As I told the organizers after the Charleston session, in an ideal world, I think they’d be well on their way to success.  Unfortunately, as we all know, we don’t live in an ideal world.  So these are some of the issues I think need to be overcome for this idea to be viable and sustainable: 
  1. Focus.  In all honesty, what I heard and see is a wide variety of issues some of which I think might be better solved, or at least understood, if the developers approached the vendors for an open exchange of concerns and ideas and jointly looking for solutions. GOKb appears to be taking on a very broadly scoped problem for which the solution only offers partial control for the foreseeable future.  That alone poses significant hurdles on the road to success. 
  2. Quality control.  Based on my experience, This is an area where I think GOKb  is vastly underestimating both the need and the importance (although I think after hearing this at the Charleston Conference, they may be doing more here).  While I realize the community behind this idea is trying to use the open source software model in doing the GOKb knowledge base,  however, coupling that with my knowledge of what it takes to maintain a proprietary knowledge base, I know the level of expertise and knowledge, the relationships that need to be maintained with the publishing community, the details that must be examined and massaged in this kind of data – I’m just highly skeptical that GOKb will be able to build, and equally important sustain, that kind of effort using community approaches.  In part that fear is based on the size of the community, which as I outline below, could be smaller than expected.  It will take a really large community effort to achieve the quality needed.  Furthermore, even if the community size did seem assured, there will be issues that will require someone (like a committer in the OSS model) that will take on the responsibility of deciding what is right and what is going into the GOKb. Here are a couple of specific instances that are cause for concern:
    • Title changes (title histories as well as platform changes) are a frequent issue. How will these be dealt with and, at the same time, assure the quality of the data?
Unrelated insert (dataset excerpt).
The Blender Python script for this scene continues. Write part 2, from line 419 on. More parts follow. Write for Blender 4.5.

    • Vendor files may follow the KBART recommendations and they may be downloadable in a standard way, every week or month.  However, that does not, in and of itself, assure the quality of that data. Experience has often showed it varies quite a lot and thus commercial Kb providers use thousands of rules in their scripts to massage the data, check it, change it … you name it. And the vendors still encounter problems after releasing it.
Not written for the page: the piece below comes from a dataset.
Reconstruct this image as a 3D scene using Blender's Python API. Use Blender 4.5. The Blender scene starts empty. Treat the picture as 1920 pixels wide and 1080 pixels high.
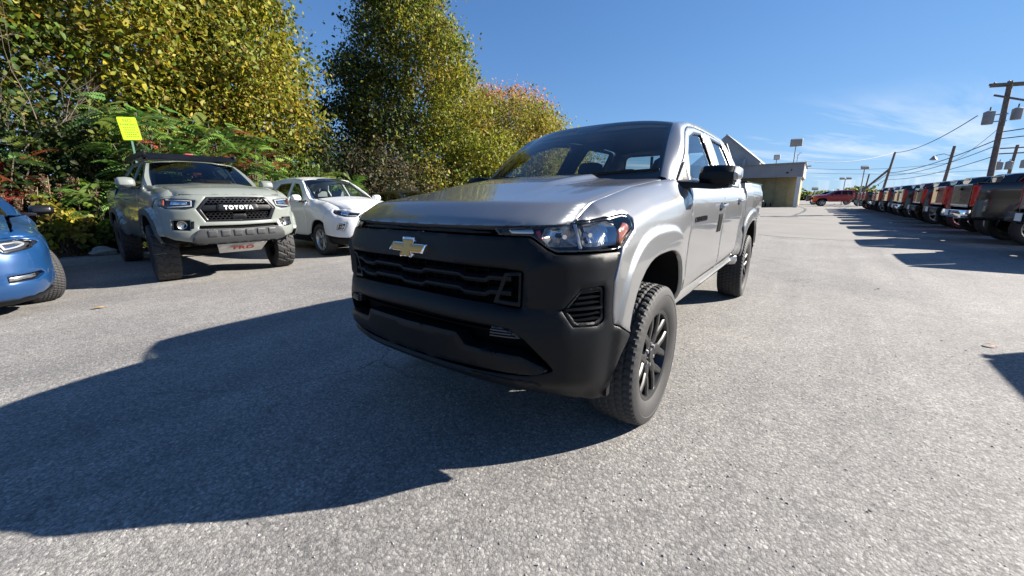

  3. Too many “if” statements.  There are a lot of good, solid ideas behind this project, but what “if “ those statements don’t turn out the way desired?  Are there alternatives in the wings?  For instance:
    • OLE/GOKb dependency.  What I heard was that this is being coupled with OLE and that it is the use by the OLE members that will really drive the expansion of the GOKb.  However, even by OLE’s admission adoption and production usage won’t happen till 2014, two years from now.  A lot can change in that time frame.  The GOKb people, when I pointed this out, told me: “OLE sites will have to load title lists to support their operations, linking to licenses and orders, etc. Those title lists will support GOKb. OLE sites will also have to maintain those lists because it’s what they pay for and track usage for. So even if that data isn’t driving discovery, it’s being maintained at the level needed for management, which is what we’re trying to do. Extending it beyond the OLE libraries is a roadmap goal, but not required for GOKb to serve its primary purpose as being a management KB for OLE.”  But as I’ve noted in this post in my blog, OLE is still primarily a large academic libraries project and there is no assurance, at this point, that it will find a receptive market beyond those types of libraries.  If it does not, that will limit the size of the base of users and will cause the workload of maintaining this data to rest on a much smaller number of institutions.  This will raise each participants need to commit resources.  Will that be possible?  Who knows at this point?
    • Another silo?  It appears to me that what is being built here is yet another Kb silo to be maintained and interfaced with existing Kb silos.  In order for that to be at all manageable, it will need to be an automated interface, presumably through API’s so that an exchange of data can be easily performed.  My concern here is that we have neither the needed interface specified, nor the standards in place, required to make this a truly scalable and easily implemented process.   Those steps will require a great deal of time as vendors will need to get the specs nailed down and then factor them into their development schedules.  Furthermore, even if we have the API’s in place and the data formats, cross-referencing these databases is often very problematic.  It may not be unreasonable to expect to match the big resources in the KB, but it is wildly optimistic to think the majority will match as intended, and this will result in a lot of work and effort to sort these out on a continuing basis. The GOKb organizers tell me that they are seeking to find willing partners on the supplier side to exchange data using existing standards.  As they point out, vendors in developing applications that can accept ONIX data can no longer say there are no systems that consume that data.  They also tell me that the  JISC partners have some evidence that all the players have expressed some interest in this standard and have done some work with it.  So there is some cause for hope here although I’m worried the timeline for all this to happen is much longer than most librarians realize. 

There is a lot good effort and money being put into the GOKb project and ideas.  There are clearly issues surrounding GOKb that need resolution. Without those, GOKb might end up being yet another silo of data to be maintained and one without a clear pathway to the broader adoption and support that will sustain it.  As I’ve noted in many blog posts and in my many talks, librarianship needs more of these types of collaborative efforts and this one incorporates many excellent ideas.  

I urge librarians to pay close attention to GOKb and to contribute and participate in any way they can to make it a viable and sustainable idea.  Clearly the time to do that is right now.

NOTE: After posting this, a reader reminded me (and I apologize for not including it in the original post) that JISC has also been making some efforts on this front with their KB+ project.  Data to be included in that knowledge base includes: a) Publication Data for all NESLi2, SHEDL and WHEEL agreements, all freely available under a CC0 license, b) Subscription Information and c) License information.  The GOKb people had previously mentioned to me that they were in touch with JISC about KB+ and sharing ideas.  Another reader has told me that there is actually a great deal of cross work happening between the two groups including the sharing of resources and joint meetings (with the next one scheduled for late January 2013).  So, hopefully this will have a good result for both projects.